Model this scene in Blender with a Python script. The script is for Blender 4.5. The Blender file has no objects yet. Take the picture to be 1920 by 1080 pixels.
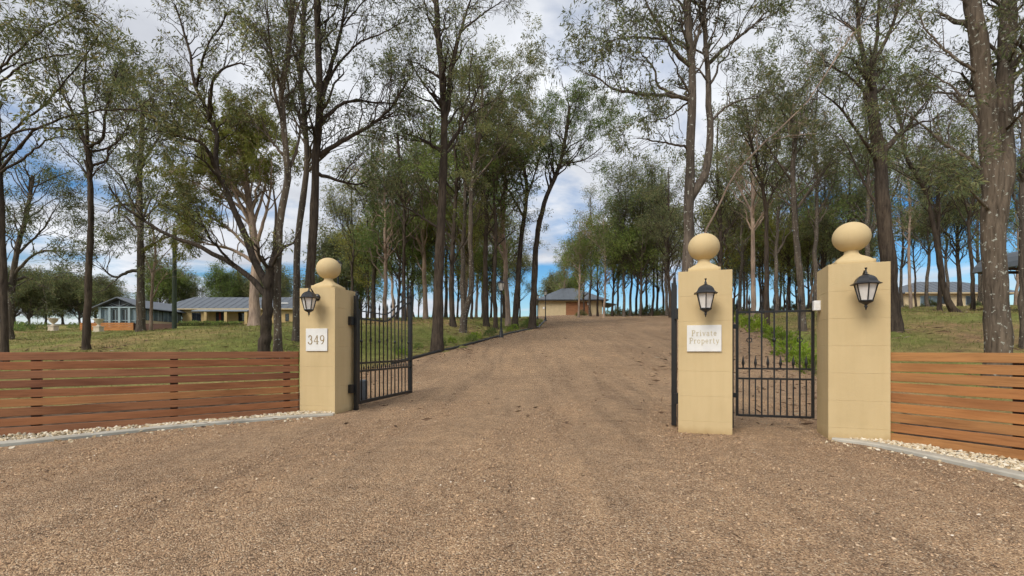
import bpy, bmesh, math, random
import numpy as np
from mathutils import Vector, Matrix
R = math.radians
S = bpy.context.scene
C = S.collection

# ------------------------------------------------------------------ camera, sky, sun, exposure
EYE, F, HOR = 1.05, 900.0, 655.0            # eye height over the gate's ground, focal length and horizon of the photo (1920 wide)
cam_d = bpy.data.cameras.new('camera'); cam = bpy.data.objects.new('camera', cam_d); C.objects.link(cam)
cam_d.sensor_width = 36; cam_d.lens = F/1920*36
cam_d.shift_y = (HOR-540)/1920
cam_d.clip_end = 8000; cam_d.clip_start = .05
cam.location = (0, 0, EYE); cam.rotation_euler = (R(90), 0, 0)
S.camera = cam

SUN_EL, SUN_AZ = 42, 215                    # azimuth clockwise from +Y (view direction): behind the camera, to the left
w = bpy.data.worlds.new('World'); S.world = w; w.use_nodes = True
nt = w.node_tree; nt.nodes.clear()
def N(nt, t, **kw):
    n = nt.nodes.new(t)
    for k, v in kw.items():
        if k.startswith('i_'): n.inputs[k[2:].replace('_', ' ')].default_value = v
        else: setattr(n, k, v)
    return n
def ramp(nt, stops, src=None, interp='LINEAR'):
    n = nt.nodes.new('ShaderNodeValToRGB'); cr = n.color_ramp; cr.interpolation = interp
    while len(cr.elements) < len(stops): cr.elements.new(.5)
    for e, (p, c) in zip(cr.elements, stops):
        e.position = p; e.color = (*c, 1) if len(c) == 3 else c
    if src is not None: nt.links.new(src, n.inputs[0])
    return n
def mix(nt, fac, a, b, mode='MIX'):
    n = nt.nodes.new('ShaderNodeMix'); n.data_type = 'RGBA'; n.blend_type = mode; n.clamp_factor = True
    for idx, v in ((0, fac), (6, a), (7, b)):
        if isinstance(v, (int, float)): n.inputs[idx].default_value = v
        elif isinstance(v, tuple): n.inputs[idx].default_value = (*v, 1) if len(v) == 3 else v
        else: nt.links.new(v, n.inputs[idx])
    return n.outputs[2]
def math_(nt, op, a, b=None, c=None):
    n = nt.nodes.new('ShaderNodeMath'); n.operation = op
    for i, v in enumerate((a, b, c)):
        if v is None: continue
        if isinstance(v, (int, float)): n.inputs[i].default_value = v
        else: nt.links.new(v, n.inputs[i])
    return n.outputs[0]
SKY_X, SKY_Y = 0.0, 0.0                     # where in the endless cloud field the camera stands
def build_sky():
    L = nt.links.new
    sky = N(nt, 'ShaderNodeTexSky', sky_type='NISHITA', sun_disc=False, sun_elevation=R(SUN_EL), sun_rotation=R(SUN_AZ))
    sky.air_density = 1.0; sky.dust_density = .7; sky.ozone_density = 3.0
    hsv = N(nt, 'ShaderNodeHueSaturation'); hsv.inputs['Saturation'].default_value = 1.42; hsv.inputs['Value'].default_value = .5
    L(sky.outputs[0], hsv.inputs['Color'])
    tc = N(nt, 'ShaderNodeTexCoord'); sx = N(nt, 'ShaderNodeSeparateXYZ'); L(tc.outputs['Generated'], sx.inputs[0])
    zz = math_(nt, 'ADD', math_(nt, 'MAXIMUM', sx.outputs[2], 0.0), .16)
    cx = math_(nt, 'DIVIDE', sx.outputs[0], zz); cy = math_(nt, 'DIVIDE', sx.outputs[1], zz)
    cv = N(nt, 'ShaderNodeCombineXYZ'); L(math_(nt, 'ADD', cx, SKY_X), cv.inputs[0]); L(math_(nt, 'ADD', cy, SKY_Y), cv.inputs[1]); cv.inputs[2].default_value = 2.74
    n1 = N(nt, 'ShaderNodeTexNoise', i_Scale=.85, i_Detail=9.0, i_Roughness=.56, i_Distortion=.25); L(cv.outputs[0], n1.inputs['Vector'])
    n2 = N(nt, 'ShaderNodeTexNoise', i_Scale=1.7, i_Detail=6.0, i_Roughness=.55); L(cv.outputs[0], n2.inputs['Vector'])
    # cover grows with elevation: broken cloud low down, nearly closed overhead
    cov = N(nt, 'ShaderNodeMapRange'); L(sx.outputs[2], cov.inputs[0])
    for i, v in enumerate((.14, .36, -.06, .15)): cov.inputs[i+1].default_value = v
    d = math_(nt, 'ADD', n1.outputs[0], cov.outputs[0])
    cl = ramp(nt, [(.44, (0, 0, 0)), (.56, (1, 1, 1))], d)
    shade = ramp(nt, [(.32, (4.1, 4.2, 4.4)), (.5, (3.15, 3.27, 3.5)), (.68, (2.35, 2.45, 2.7))], n2.outputs[0])
    col = mix(nt, cl.outputs[0], hsv.outputs[0], shade.outputs[0])
    bg = N(nt, 'ShaderNodeBackground'); bg.inputs[1].default_value = .13; L(col, bg.inputs[0])
    out = N(nt, 'ShaderNodeOutputWorld'); L(bg.outputs[0], out.inputs[0])
build_sky()
sd = bpy.data.lights.new('sun', 'SUN'); sd.energy = 1.5; sd.angle = R(32); sd.color = (1, .94, .85)
sun = bpy.data.objects.new('sun', sd); C.objects.link(sun)
az, el = R(SUN_AZ), R(SUN_EL)
sdir = Vector((math.sin(az)*math.cos(el), math.cos(az)*math.cos(el), math.sin(el)))
sun.rotation_euler = sdir.to_track_quat('Z', 'Y').to_euler(); sun.location = sdir*60
vs = S.view_settings; vs.view_transform = 'Standard'; vs.look = 'None'; vs.gamma = 1; vs.use_curve_mapping = False
vs.exposure = 0.95
S.cycles.use_adaptive_sampling = True; S.cycles.adaptive_threshold = .03; S.cycles.max_bounces = 4; S.cycles.diffuse_bounces = 2; S.cycles.glossy_bounces = 2; S.cycles.transmission_bounces = 3

# ------------------------------------------------------------------ helpers
def P(px, py, Y): return Vector(((px-960)/F*Y, Y, EYE+(HOR-py)/F*Y))
def tag(o, label=None, cat=None, group=None, kind=None):
    for k, v in (('label', label), ('category', cat), ('group', group), ('kind', kind)):
        if v: o[k] = v
    return o
def link(o, parent=None):
    C.objects.link(o)
    if parent: o.parent = parent
    return o
def empty(name, loc, rz=0, label=None, cat=None, group=None):
    o = bpy.data.objects.new(name, None); link(o); o.location = loc; o.rotation_euler = (0, 0, rz)
    o.empty_display_size = .1
    return tag(o, label, cat, group)
def copy_tree(o, parent=None):
    c = o.copy(); C.objects.link(c); c.parent = parent
    for ch in list(o.children): copy_tree(ch, c)
    return c
def mesh_np(name, v, quads=None, tris=None, smooth=False):
    me = bpy.data.meshes.new(name); v = np.asarray(v, np.float32)
    me.vertices.add(len(v)); me.vertices.foreach_set('co', v.ravel())
    idx, tot = [], []
    if quads is not None and len(quads): idx.append(np.asarray(quads, np.int32).ravel()); tot.append(np.full(len(quads), 4, np.int32))
    if tris is not None and len(tris): idx.append(np.asarray(tris, np.int32).ravel()); tot.append(np.full(len(tris), 3, np.int32))
    idx = np.concatenate(idx); tot = np.concatenate(tot)
    me.loops.add(len(idx)); me.loops.foreach_set('vertex_index', idx)
    me.polygons.add(len(tot)); me.polygons.foreach_set('loop_start', np.concatenate([[0], np.cumsum(tot)[:-1]]).astype(np.int32))
    me.polygons.foreach_set('loop_total', tot)
    me.polygons.foreach_set('use_smooth', np.full(len(tot), smooth))
    me.update(calc_edges=True); me.validate()
    return me
class MB:
    def __init__(s): s.v, s.f, s.sm = [], [], []
    def add(s, vs, fs, smooth=False):
        o = len(s.v); s.v += [tuple(p) for p in vs]; s.f += [tuple(i+o for i in f) for f in fs]; s.sm += [smooth]*len(fs); return s
    def box(s, x0, x1, y0, y1, z0, z1, ch=0, M=None):
        bm = bmesh.new(); bmesh.ops.create_cube(bm, size=1)
        for v in bm.verts: v.co = ((x0+x1)/2+v.co.x*(x1-x0), (y0+y1)/2+v.co.y*(y1-y0), (z0+z1)/2+v.co.z*(z1-z0))
        if ch: bmesh.ops.bevel(bm, geom=bm.edges[:], offset=ch, segments=1, affect='EDGES', profile=.5)
        if M: bmesh.ops.transform(bm, matrix=M, verts=bm.verts)
        bm.verts.index_update()
        s.add([v.co[:] for v in bm.verts], [[v.index for v in f.verts] for f in bm.faces]); bm.free(); return s
    def bar(s, a, b, w, h=None, ch=0):
        a, b = Vector(a), Vector(b); d = b-a; h = h or w
        up = Vector((0, 0, 1)) if abs(d.normalized().z) < .95 else Vector((0, 1, 0))
        x = d.normalized(); y = up.cross(x).normalized(); z = x.cross(y)
        M = Matrix((x, y, z)).transposed().to_4x4(); M.translation = a
        return s.box(0, d.length, -w/2, w/2, -h/2, h/2, ch, M)
    def tube(s, pts, rad, n=8, cap=True, smooth=True):
        pts = [Vector(p) for p in pts]; rad = rad if hasattr(rad, '__len__') else [rad]*len(pts)
        vs, fs = [], []
        nrm = None
        for i, p in enumerate(pts):
            t = (pts[min(i+1, len(pts)-1)]-pts[max(i-1, 0)]).normalized()
            if nrm is None: nrm = t.orthogonal().normalized()
            nrm = (nrm-t*nrm.dot(t)).normalized(); b = t.cross(nrm)
            vs += [p+(nrm*math.cos(2*math.pi*k/n)+b*math.sin(2*math.pi*k/n))*rad[i] for k in range(n)]
        for i in range(len(pts)-1):
            for k in range(n): fs.append((i*n+k, i*n+(k+1) % n, (i+1)*n+(k+1) % n, (i+1)*n+k))
        s.add(vs, fs, smooth)
        if cap: s.add(vs[:n], [tuple(range(n))[::-1]]); s.add(vs[-n:], [tuple(range(n))])
        return s
    def lathe(s, prof, n=20, cx=0, cy=0, z0=0, rot=0, smooth=True, sq=None):
        # prof: (radius, z[, squareness 0..1])
        vs, fs = [], []
        for p in prof:
            r, z = p[0], p[1]; q = p[2] if len(p) > 2 else 0
            for k in range(n):
                a = 2*math.pi*k/n+rot; c, d = math.cos(a), math.sin(a)
                m = (1-q)+q/max(abs(c), abs(d))
                vs.append((cx+r*m*c, cy+r*m*d, z0+z))
        for i in range(len(prof)-1):
            for k in range(n): fs.append((i*n+k, i*n+(k+1) % n, (i+1)*n+(k+1) % n, (i+1)*n+k))
        s.add(vs, fs, smooth); s.add(vs[:n], [tuple(range(n))[::-1]]); s.add(vs[-n:], [tuple(range(n))])
        return s
    def quad(s, *p): return s.add(p, [tuple(range(len(p)))])
    def prism(s, poly, y0, y1):             # polygon in x,z extruded along y
        n = len(poly)
        vs = [(x, y0, z) for x, z in poly]+[(x, y1, z) for x, z in poly]
        fs = [tuple(range(n))[::-1], tuple(range(n, 2*n))]+[(i, (i+1) % n, n+(i+1) % n, n+i) for i in range(n)]
        return s.add(vs, fs)
    def build(s, name, mat, parent=None, loc=None, rz=0):
        me = bpy.data.meshes.new(name); me.from_pydata(s.v, [], s.f); me.polygons.foreach_set('use_smooth', s.sm); me.update()
        bm = bmesh.new(); bm.from_mesh(me); bmesh.ops.recalc_face_normals(bm, faces=bm.faces); bm.to_mesh(me); bm.free()
        if mat: me.materials.append(mat)
        o = link(bpy.data.objects.new(name, me), parent)
        if loc is not None: o.location = loc
        if rz: o.rotation_euler.z = rz
        return o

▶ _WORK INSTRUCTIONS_
Skip the pictures and restate exactly the lines from the beginning of the listing to the line with "C = S.collection", that line included.

▶ _RESPONSE TO THIS TASK_
Model this scene in Blender with a Python script. The script is for Blender 4.5. The Blender file has no objects yet. Take the picture to be 1920 by 1080 pixels.
import bpy, bmesh, math, random
import numpy as np
from mathutils import Vector, Matrix
R = math.radians
S = bpy.context.scene
C = S.collection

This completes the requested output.